RAW DATA:
>>>>>
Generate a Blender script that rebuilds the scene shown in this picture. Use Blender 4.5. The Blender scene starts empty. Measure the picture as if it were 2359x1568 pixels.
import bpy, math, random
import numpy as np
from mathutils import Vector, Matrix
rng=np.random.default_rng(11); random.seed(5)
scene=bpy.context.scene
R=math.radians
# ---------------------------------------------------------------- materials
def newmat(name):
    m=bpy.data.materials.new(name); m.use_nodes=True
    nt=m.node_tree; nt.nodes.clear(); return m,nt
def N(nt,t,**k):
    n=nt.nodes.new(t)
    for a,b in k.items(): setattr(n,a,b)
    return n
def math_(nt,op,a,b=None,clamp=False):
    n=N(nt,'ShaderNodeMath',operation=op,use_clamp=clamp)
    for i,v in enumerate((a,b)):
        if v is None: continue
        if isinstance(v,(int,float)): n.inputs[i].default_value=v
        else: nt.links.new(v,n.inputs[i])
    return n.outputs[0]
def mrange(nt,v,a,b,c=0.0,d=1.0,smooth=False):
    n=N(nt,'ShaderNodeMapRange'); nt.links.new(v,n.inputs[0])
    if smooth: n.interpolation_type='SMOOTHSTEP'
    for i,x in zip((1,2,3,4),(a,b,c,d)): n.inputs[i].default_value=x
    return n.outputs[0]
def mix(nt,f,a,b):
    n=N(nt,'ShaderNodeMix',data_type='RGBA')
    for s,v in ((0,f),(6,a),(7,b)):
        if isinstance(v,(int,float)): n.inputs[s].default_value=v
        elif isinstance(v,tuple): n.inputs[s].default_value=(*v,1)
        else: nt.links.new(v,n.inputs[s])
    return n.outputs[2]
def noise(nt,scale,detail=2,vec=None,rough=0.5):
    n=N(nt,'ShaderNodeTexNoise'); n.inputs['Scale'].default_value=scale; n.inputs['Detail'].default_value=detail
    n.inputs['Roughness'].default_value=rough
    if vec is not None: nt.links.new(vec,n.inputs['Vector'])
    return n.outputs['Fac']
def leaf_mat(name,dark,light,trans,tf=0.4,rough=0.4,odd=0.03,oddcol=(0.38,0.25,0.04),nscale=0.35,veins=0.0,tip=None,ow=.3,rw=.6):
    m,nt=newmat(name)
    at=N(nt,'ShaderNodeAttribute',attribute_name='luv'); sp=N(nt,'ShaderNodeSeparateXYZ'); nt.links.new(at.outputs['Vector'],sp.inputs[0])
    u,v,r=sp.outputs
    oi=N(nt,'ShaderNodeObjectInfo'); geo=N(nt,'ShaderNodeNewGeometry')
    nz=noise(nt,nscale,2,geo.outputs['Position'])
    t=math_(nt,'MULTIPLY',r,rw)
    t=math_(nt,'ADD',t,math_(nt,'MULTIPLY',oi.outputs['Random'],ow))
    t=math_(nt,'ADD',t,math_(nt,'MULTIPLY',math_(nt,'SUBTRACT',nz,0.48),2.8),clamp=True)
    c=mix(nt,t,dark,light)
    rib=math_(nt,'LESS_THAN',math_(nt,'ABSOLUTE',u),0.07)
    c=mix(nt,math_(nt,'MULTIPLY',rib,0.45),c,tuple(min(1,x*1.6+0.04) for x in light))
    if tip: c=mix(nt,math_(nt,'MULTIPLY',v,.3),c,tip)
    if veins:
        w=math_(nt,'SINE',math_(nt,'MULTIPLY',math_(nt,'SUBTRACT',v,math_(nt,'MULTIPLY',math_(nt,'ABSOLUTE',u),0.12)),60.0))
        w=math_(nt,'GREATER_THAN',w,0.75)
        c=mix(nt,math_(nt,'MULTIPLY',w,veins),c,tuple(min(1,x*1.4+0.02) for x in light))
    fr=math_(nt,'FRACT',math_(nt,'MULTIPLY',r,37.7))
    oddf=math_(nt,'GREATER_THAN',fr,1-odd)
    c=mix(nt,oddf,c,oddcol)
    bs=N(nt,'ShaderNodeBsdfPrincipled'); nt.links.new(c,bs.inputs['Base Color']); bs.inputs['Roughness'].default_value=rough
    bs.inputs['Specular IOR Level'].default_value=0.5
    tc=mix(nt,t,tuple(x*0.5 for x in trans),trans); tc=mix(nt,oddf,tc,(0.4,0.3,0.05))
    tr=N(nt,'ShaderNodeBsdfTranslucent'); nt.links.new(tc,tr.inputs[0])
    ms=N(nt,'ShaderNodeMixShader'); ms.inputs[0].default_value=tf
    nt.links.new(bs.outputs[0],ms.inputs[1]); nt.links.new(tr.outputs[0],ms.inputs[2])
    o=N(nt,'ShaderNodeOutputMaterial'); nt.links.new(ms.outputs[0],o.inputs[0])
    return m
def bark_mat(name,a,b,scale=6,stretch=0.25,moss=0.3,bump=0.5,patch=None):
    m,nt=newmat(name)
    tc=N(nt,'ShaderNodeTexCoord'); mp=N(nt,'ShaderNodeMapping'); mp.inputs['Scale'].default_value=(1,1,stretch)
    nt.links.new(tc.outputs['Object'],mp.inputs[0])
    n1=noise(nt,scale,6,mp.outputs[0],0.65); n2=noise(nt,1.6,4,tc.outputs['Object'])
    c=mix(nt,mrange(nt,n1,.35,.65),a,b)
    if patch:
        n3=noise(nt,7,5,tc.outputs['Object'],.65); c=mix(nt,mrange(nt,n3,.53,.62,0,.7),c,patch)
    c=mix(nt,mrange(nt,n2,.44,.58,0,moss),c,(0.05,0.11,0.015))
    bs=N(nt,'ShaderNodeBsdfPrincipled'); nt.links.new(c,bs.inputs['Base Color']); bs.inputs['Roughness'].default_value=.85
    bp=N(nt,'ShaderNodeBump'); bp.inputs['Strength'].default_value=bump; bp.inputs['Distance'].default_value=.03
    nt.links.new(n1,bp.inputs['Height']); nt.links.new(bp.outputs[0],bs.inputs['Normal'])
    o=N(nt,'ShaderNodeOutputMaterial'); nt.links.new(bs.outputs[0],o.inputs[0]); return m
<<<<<
Go through the listing and copy all of it exactly.

SOLUTION:
Generate a Blender script that rebuilds the scene shown in this picture. Use Blender 4.5. The Blender scene starts empty. Measure the picture as if it were 2359x1568 pixels.
import bpy, math, random
import numpy as np
from mathutils import Vector, Matrix
rng=np.random.default_rng(11); random.seed(5)
scene=bpy.context.scene
R=math.radians
# ---------------------------------------------------------------- materials
def newmat(name):
    m=bpy.data.materials.new(name); m.use_nodes=True
    nt=m.node_tree; nt.nodes.clear(); return m,nt
def N(nt,t,**k):
    n=nt.nodes.new(t)
    for a,b in k.items(): setattr(n,a,b)
    return n
def math_(nt,op,a,b=None,clamp=False):
    n=N(nt,'ShaderNodeMath',operation=op,use_clamp=clamp)
    for i,v in enumerate((a,b)):
        if v is None: continue
        if isinstance(v,(int,float)): n.inputs[i].default_value=v
        else: nt.links.new(v,n.inputs[i])
    return n.outputs[0]
def mrange(nt,v,a,b,c=0.0,d=1.0,smooth=False):
    n=N(nt,'ShaderNodeMapRange'); nt.links.new(v,n.inputs[0])
    if smooth: n.interpolation_type='SMOOTHSTEP'
    for i,x in zip((1,2,3,4),(a,b,c,d)): n.inputs[i].default_value=x
    return n.outputs[0]
def mix(nt,f,a,b):
    n=N(nt,'ShaderNodeMix',data_type='RGBA')
    for s,v in ((0,f),(6,a),(7,b)):
        if isinstance(v,(int,float)): n.inputs[s].default_value=v
        elif isinstance(v,tuple): n.inputs[s].default_value=(*v,1)
        else: nt.links.new(v,n.inputs[s])
    return n.outputs[2]
def noise(nt,scale,detail=2,vec=None,rough=0.5):
    n=N(nt,'ShaderNodeTexNoise'); n.inputs['Scale'].default_value=scale; n.inputs['Detail'].default_value=detail
    n.inputs['Roughness'].default_value=rough
    if vec is not None: nt.links.new(vec,n.inputs['Vector'])
    return n.outputs['Fac']
def leaf_mat(name,dark,light,trans,tf=0.4,rough=0.4,odd=0.03,oddcol=(0.38,0.25,0.04),nscale=0.35,veins=0.0,tip=None,ow=.3,rw=.6):
    m,nt=newmat(name)
    at=N(nt,'ShaderNodeAttribute',attribute_name='luv'); sp=N(nt,'ShaderNodeSeparateXYZ'); nt.links.new(at.outputs['Vector'],sp.inputs[0])
    u,v,r=sp.outputs
    oi=N(nt,'ShaderNodeObjectInfo'); geo=N(nt,'ShaderNodeNewGeometry')
    nz=noise(nt,nscale,2,geo.outputs['Position'])
    t=math_(nt,'MULTIPLY',r,rw)
    t=math_(nt,'ADD',t,math_(nt,'MULTIPLY',oi.outputs['Random'],ow))
    t=math_(nt,'ADD',t,math_(nt,'MULTIPLY',math_(nt,'SUBTRACT',nz,0.48),2.8),clamp=True)
    c=mix(nt,t,dark,light)
    rib=math_(nt,'LESS_THAN',math_(nt,'ABSOLUTE',u),0.07)
    c=mix(nt,math_(nt,'MULTIPLY',rib,0.45),c,tuple(min(1,x*1.6+0.04) for x in light))
    if tip: c=mix(nt,math_(nt,'MULTIPLY',v,.3),c,tip)
    if veins:
        w=math_(nt,'SINE',math_(nt,'MULTIPLY',math_(nt,'SUBTRACT',v,math_(nt,'MULTIPLY',math_(nt,'ABSOLUTE',u),0.12)),60.0))
        w=math_(nt,'GREATER_THAN',w,0.75)
        c=mix(nt,math_(nt,'MULTIPLY',w,veins),c,tuple(min(1,x*1.4+0.02) for x in light))
    fr=math_(nt,'FRACT',math_(nt,'MULTIPLY',r,37.7))
    oddf=math_(nt,'GREATER_THAN',fr,1-odd)
    c=mix(nt,oddf,c,oddcol)
    bs=N(nt,'ShaderNodeBsdfPrincipled'); nt.links.new(c,bs.inputs['Base Color']); bs.inputs['Roughness'].default_value=rough
    bs.inputs['Specular IOR Level'].default_value=0.5
    tc=mix(nt,t,tuple(x*0.5 for x in trans),trans); tc=mix(nt,oddf,tc,(0.4,0.3,0.05))
    tr=N(nt,'ShaderNodeBsdfTranslucent'); nt.links.new(tc,tr.inputs[0])
    ms=N(nt,'ShaderNodeMixShader'); ms.inputs[0].default_value=tf
    nt.links.new(bs.outputs[0],ms.inputs[1]); nt.links.new(tr.outputs[0],ms.inputs[2])
    o=N(nt,'ShaderNodeOutputMaterial'); nt.links.new(ms.outputs[0],o.inputs[0])
    return m
def bark_mat(name,a,b,scale=6,stretch=0.25,moss=0.3,bump=0.5,patch=None):
    m,nt=newmat(name)
    tc=N(nt,'ShaderNodeTexCoord'); mp=N(nt,'ShaderNodeMapping'); mp.inputs['Scale'].default_value=(1,1,stretch)
    nt.links.new(tc.outputs['Object'],mp.inputs[0])
    n1=noise(nt,scale,6,mp.outputs[0],0.65); n2=noise(nt,1.6,4,tc.outputs['Object'])
    c=mix(nt,mrange(nt,n1,.35,.65),a,b)
    if patch:
        n3=noise(nt,7,5,tc.outputs['Object'],.65); c=mix(nt,mrange(nt,n3,.53,.62,0,.7),c,patch)
    c=mix(nt,mrange(nt,n2,.44,.58,0,moss),c,(0.05,0.11,0.015))
    bs=N(nt,'ShaderNodeBsdfPrincipled'); nt.links.new(c,bs.inputs['Base Color']); bs.inputs['Roughness'].default_value=.85
    bp=N(nt,'ShaderNodeBump'); bp.inputs['Strength'].default_value=bump; bp.inputs['Distance'].default_value=.03
    nt.links.new(n1,bp.inputs['Height']); nt.links.new(bp.outputs[0],bs.inputs['Normal'])
    o=N(nt,'ShaderNodeOutputMaterial'); nt.links.new(bs.outputs[0],o.inputs[0]); return m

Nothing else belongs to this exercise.